Scene script records

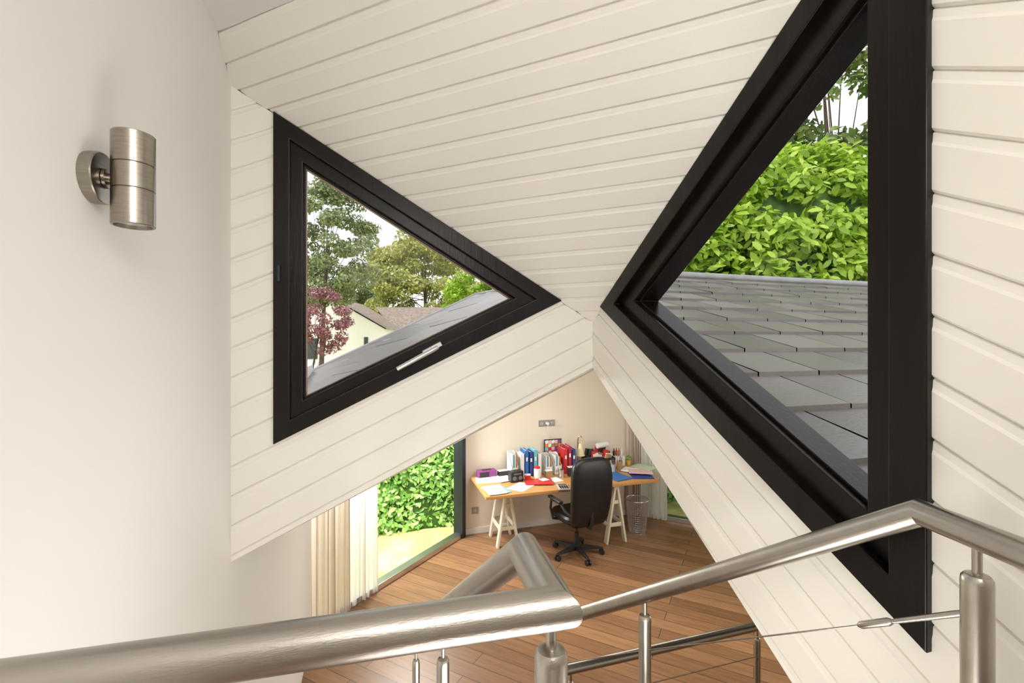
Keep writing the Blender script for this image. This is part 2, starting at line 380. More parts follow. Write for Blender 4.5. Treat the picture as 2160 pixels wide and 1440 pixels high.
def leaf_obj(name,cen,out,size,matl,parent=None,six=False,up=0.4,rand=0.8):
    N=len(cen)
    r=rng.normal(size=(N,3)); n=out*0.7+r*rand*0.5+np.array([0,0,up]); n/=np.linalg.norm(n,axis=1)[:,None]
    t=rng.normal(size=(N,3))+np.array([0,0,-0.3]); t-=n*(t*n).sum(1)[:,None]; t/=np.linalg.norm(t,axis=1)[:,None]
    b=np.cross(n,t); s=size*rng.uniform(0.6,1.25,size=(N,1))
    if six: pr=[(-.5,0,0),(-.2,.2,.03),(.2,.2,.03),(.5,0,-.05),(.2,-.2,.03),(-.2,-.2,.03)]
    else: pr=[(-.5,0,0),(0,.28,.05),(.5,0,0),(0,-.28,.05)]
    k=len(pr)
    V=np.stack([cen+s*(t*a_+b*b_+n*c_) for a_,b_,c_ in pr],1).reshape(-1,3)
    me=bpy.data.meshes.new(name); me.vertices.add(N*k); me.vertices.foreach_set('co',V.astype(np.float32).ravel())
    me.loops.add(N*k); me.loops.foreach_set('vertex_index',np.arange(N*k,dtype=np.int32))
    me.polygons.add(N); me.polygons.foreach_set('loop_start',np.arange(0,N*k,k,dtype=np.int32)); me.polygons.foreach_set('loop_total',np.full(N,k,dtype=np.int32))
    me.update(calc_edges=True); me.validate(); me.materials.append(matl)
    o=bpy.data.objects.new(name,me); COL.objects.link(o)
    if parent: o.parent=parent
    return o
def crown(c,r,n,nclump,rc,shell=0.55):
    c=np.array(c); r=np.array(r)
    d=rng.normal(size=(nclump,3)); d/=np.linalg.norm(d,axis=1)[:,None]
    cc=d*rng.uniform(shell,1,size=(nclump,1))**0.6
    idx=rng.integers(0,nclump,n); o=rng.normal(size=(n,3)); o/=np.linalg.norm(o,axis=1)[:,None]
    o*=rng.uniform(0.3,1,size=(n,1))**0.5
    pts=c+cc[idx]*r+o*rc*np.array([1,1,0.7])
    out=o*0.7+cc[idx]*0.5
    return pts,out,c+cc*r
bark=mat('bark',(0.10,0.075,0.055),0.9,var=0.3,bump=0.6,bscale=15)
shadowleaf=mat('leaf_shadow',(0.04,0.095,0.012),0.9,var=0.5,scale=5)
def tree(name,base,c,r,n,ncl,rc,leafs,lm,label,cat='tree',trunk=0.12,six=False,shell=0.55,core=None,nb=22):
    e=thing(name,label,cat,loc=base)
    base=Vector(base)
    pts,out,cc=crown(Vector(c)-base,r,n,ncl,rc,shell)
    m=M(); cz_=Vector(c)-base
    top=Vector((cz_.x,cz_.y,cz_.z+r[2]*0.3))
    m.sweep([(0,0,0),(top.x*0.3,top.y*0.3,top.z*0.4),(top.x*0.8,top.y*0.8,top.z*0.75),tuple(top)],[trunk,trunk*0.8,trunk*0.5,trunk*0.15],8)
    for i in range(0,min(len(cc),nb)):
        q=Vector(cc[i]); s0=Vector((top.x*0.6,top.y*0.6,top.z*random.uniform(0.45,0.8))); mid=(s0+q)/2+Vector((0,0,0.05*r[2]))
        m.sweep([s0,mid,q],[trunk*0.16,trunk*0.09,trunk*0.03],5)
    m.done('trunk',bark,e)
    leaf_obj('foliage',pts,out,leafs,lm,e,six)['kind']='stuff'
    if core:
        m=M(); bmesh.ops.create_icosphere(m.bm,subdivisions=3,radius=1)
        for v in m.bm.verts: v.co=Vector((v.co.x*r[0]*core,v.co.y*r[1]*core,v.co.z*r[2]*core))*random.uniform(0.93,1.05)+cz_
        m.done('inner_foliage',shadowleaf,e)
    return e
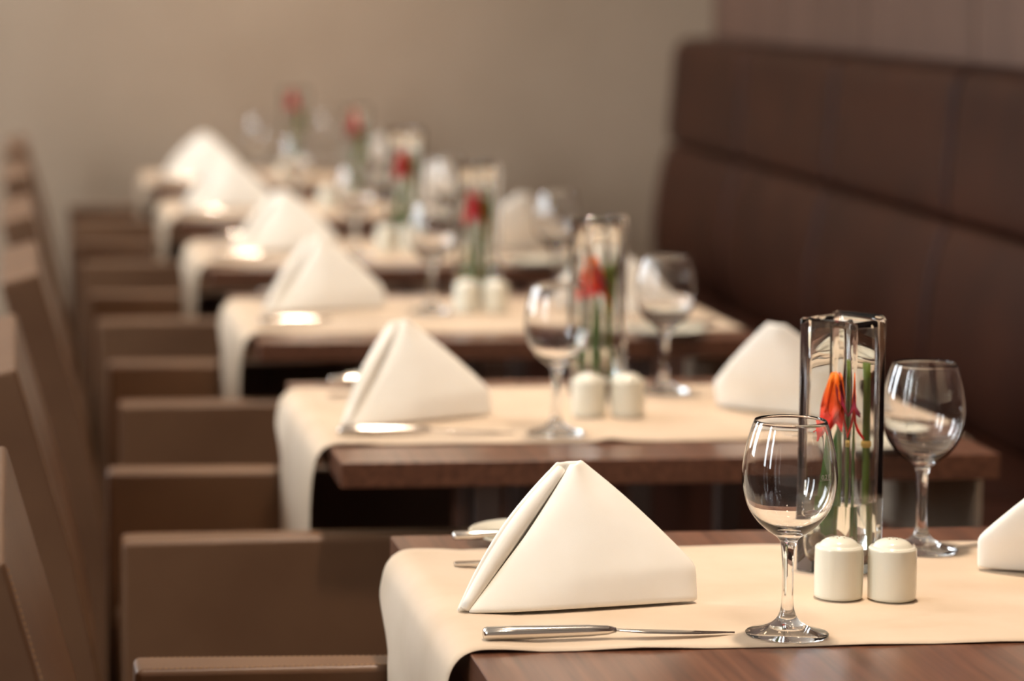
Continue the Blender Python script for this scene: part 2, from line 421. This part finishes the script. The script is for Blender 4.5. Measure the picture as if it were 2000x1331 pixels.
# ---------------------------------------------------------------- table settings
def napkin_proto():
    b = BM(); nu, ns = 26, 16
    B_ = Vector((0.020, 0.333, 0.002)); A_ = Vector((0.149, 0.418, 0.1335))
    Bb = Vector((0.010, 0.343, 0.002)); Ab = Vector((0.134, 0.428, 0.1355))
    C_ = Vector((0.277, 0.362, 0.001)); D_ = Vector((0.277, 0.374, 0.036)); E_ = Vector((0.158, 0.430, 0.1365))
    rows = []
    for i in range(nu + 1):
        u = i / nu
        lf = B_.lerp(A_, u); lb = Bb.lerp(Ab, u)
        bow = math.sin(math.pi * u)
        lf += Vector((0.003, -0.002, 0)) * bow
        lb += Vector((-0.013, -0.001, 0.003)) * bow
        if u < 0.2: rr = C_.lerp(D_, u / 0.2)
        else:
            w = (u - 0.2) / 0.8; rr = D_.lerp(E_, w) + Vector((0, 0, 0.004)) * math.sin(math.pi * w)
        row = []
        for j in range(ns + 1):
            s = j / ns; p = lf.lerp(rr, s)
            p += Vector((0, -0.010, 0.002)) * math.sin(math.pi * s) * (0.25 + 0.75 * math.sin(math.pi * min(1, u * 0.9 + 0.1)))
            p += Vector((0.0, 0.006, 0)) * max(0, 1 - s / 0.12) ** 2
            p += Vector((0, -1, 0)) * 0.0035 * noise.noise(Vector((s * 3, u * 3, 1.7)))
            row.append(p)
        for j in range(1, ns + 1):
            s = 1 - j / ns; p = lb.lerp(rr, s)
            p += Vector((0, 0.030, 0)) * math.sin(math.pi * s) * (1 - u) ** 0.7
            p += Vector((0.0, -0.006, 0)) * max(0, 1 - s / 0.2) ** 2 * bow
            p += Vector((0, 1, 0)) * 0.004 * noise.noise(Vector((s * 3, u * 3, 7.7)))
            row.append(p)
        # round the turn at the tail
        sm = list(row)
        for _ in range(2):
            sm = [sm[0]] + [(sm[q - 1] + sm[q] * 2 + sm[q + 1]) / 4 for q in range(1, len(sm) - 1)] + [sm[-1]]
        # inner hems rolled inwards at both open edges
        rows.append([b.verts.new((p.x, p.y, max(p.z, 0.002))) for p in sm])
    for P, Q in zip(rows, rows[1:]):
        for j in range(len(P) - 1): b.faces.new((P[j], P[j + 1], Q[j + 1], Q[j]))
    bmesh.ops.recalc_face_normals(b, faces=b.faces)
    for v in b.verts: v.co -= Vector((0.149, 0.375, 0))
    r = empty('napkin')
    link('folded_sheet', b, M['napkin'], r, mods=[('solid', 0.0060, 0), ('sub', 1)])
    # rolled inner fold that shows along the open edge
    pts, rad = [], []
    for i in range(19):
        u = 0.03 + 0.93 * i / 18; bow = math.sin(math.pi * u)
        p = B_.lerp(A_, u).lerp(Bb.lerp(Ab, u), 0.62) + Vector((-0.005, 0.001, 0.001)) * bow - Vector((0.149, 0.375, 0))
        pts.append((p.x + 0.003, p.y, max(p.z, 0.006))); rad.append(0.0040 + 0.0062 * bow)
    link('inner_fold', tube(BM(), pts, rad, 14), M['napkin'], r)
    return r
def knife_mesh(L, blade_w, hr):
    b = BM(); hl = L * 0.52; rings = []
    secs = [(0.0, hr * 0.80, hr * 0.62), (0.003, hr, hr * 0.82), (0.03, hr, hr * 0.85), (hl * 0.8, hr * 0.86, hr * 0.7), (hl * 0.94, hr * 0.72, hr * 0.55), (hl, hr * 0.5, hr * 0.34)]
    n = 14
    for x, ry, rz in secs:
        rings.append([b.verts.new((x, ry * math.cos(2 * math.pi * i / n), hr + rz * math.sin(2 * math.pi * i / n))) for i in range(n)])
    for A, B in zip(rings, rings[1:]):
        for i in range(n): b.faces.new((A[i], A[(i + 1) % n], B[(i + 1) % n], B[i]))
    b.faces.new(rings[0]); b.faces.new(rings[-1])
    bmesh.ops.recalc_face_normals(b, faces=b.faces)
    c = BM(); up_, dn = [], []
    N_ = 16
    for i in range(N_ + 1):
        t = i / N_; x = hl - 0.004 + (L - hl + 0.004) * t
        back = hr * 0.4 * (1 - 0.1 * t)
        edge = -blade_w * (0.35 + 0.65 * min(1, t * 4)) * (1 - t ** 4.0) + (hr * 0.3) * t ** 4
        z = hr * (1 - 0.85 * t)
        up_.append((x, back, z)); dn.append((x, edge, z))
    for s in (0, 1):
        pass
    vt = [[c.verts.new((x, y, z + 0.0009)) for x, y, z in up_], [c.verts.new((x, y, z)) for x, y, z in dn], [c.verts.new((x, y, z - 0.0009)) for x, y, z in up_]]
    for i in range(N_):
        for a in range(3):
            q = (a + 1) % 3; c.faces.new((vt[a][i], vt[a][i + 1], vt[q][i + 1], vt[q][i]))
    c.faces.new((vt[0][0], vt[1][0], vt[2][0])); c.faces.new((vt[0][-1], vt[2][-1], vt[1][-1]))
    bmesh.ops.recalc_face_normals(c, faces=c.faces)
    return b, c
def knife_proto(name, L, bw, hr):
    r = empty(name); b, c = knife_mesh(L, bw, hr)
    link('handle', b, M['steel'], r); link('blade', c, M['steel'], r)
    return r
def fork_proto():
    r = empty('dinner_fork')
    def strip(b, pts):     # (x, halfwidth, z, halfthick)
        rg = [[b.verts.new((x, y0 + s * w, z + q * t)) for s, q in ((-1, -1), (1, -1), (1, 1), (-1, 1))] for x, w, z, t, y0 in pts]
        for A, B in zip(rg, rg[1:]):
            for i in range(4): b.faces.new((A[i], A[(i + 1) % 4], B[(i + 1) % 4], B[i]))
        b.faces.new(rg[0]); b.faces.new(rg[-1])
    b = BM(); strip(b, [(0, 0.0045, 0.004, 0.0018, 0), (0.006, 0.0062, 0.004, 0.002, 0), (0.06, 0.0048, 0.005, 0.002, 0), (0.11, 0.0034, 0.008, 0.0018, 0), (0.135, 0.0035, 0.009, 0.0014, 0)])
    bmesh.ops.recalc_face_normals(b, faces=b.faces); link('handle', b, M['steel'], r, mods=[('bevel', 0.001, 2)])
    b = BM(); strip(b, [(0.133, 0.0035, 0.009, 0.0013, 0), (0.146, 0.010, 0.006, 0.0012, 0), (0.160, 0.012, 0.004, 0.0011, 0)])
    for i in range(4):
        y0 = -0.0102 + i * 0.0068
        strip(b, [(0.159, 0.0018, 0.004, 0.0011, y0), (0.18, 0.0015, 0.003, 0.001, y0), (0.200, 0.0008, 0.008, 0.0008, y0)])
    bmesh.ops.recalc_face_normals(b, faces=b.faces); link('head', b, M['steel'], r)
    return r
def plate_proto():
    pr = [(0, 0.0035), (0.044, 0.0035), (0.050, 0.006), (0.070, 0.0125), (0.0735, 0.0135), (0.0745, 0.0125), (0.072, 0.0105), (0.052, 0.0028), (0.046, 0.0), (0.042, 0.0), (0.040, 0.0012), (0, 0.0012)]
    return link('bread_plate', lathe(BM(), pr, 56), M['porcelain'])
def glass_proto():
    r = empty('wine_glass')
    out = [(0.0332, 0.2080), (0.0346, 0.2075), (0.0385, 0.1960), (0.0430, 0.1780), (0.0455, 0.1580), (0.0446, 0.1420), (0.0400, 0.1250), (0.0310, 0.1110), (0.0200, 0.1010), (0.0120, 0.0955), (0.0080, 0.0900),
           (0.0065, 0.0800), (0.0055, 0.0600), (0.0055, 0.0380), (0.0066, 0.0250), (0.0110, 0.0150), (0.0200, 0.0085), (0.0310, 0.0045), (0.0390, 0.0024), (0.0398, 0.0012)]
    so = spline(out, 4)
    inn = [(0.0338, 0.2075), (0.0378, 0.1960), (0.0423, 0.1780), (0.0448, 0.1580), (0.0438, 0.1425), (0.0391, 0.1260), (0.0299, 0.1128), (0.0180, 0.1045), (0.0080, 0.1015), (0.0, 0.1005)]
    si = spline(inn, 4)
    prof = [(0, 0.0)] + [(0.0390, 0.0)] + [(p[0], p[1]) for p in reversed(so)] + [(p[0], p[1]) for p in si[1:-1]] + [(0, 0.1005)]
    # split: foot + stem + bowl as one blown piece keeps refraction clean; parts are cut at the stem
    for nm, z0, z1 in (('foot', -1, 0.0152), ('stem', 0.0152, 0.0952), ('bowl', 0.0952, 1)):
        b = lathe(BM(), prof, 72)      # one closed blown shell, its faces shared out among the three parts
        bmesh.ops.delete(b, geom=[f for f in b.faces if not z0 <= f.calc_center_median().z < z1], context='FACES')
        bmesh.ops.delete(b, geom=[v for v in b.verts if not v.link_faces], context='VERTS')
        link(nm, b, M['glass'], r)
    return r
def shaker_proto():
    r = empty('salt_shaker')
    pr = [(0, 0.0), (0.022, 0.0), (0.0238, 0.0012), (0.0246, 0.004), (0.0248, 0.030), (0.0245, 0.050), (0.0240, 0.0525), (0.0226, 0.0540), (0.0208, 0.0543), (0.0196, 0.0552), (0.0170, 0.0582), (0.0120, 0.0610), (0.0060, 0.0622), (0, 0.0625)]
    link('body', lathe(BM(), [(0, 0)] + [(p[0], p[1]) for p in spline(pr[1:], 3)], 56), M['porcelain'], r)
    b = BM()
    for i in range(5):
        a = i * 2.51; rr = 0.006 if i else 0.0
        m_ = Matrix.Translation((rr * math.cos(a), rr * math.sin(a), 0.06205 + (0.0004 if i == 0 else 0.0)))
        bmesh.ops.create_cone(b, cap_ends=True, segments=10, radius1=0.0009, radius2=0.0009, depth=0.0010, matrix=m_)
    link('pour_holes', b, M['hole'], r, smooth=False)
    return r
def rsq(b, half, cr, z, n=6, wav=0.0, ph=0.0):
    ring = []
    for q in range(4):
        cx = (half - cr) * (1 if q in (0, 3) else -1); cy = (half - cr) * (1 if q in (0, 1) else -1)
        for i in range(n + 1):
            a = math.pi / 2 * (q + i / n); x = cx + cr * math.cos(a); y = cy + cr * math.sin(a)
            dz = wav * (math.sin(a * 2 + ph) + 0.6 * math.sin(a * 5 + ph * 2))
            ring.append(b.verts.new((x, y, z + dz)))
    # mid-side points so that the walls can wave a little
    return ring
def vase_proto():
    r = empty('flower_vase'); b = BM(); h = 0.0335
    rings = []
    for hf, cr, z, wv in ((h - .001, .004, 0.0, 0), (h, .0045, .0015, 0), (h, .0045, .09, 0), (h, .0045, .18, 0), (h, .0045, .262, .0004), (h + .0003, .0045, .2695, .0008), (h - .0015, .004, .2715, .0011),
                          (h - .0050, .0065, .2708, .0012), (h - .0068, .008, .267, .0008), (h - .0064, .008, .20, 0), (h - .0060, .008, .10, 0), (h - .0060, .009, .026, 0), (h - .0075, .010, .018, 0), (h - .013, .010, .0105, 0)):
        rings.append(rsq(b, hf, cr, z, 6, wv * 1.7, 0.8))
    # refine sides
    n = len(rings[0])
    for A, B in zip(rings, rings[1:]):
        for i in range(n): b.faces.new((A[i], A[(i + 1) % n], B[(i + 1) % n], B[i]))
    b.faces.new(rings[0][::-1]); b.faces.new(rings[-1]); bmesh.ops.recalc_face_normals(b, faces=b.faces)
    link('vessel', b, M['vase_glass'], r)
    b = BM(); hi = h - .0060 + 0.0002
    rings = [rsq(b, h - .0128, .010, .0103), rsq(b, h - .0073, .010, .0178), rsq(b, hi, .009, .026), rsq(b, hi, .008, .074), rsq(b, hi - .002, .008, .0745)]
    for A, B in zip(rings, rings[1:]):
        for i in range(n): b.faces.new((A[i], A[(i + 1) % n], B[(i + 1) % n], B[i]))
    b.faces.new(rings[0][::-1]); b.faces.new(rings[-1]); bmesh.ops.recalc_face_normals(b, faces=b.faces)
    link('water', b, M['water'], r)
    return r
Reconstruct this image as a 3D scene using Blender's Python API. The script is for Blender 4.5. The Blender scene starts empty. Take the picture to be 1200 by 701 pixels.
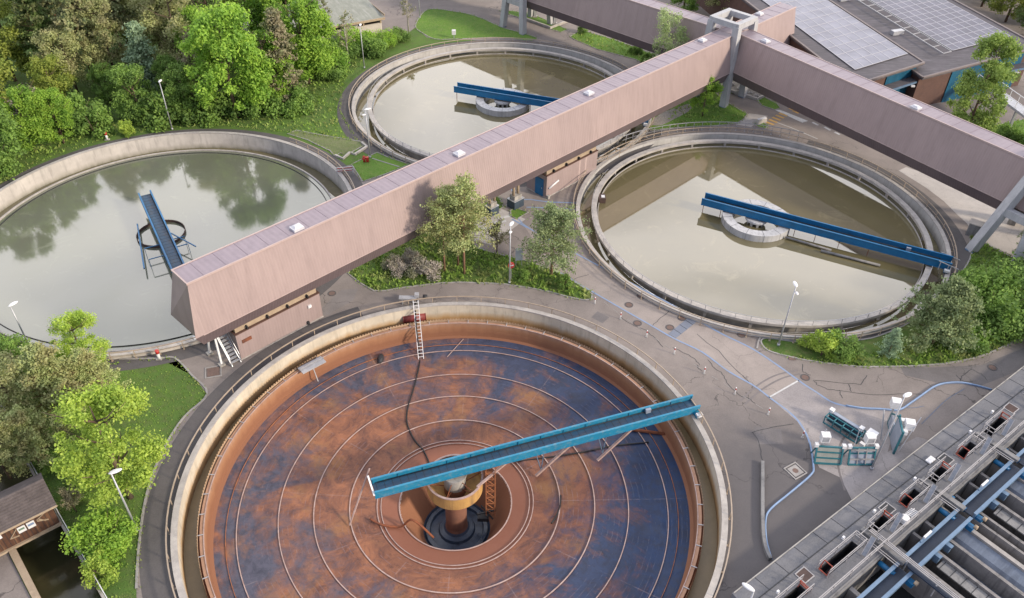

EXERCISE DETAILS>
Among the entries above, how many lines hold the string "bmesh"? Give the number by itself.

TASK ANSWER>
11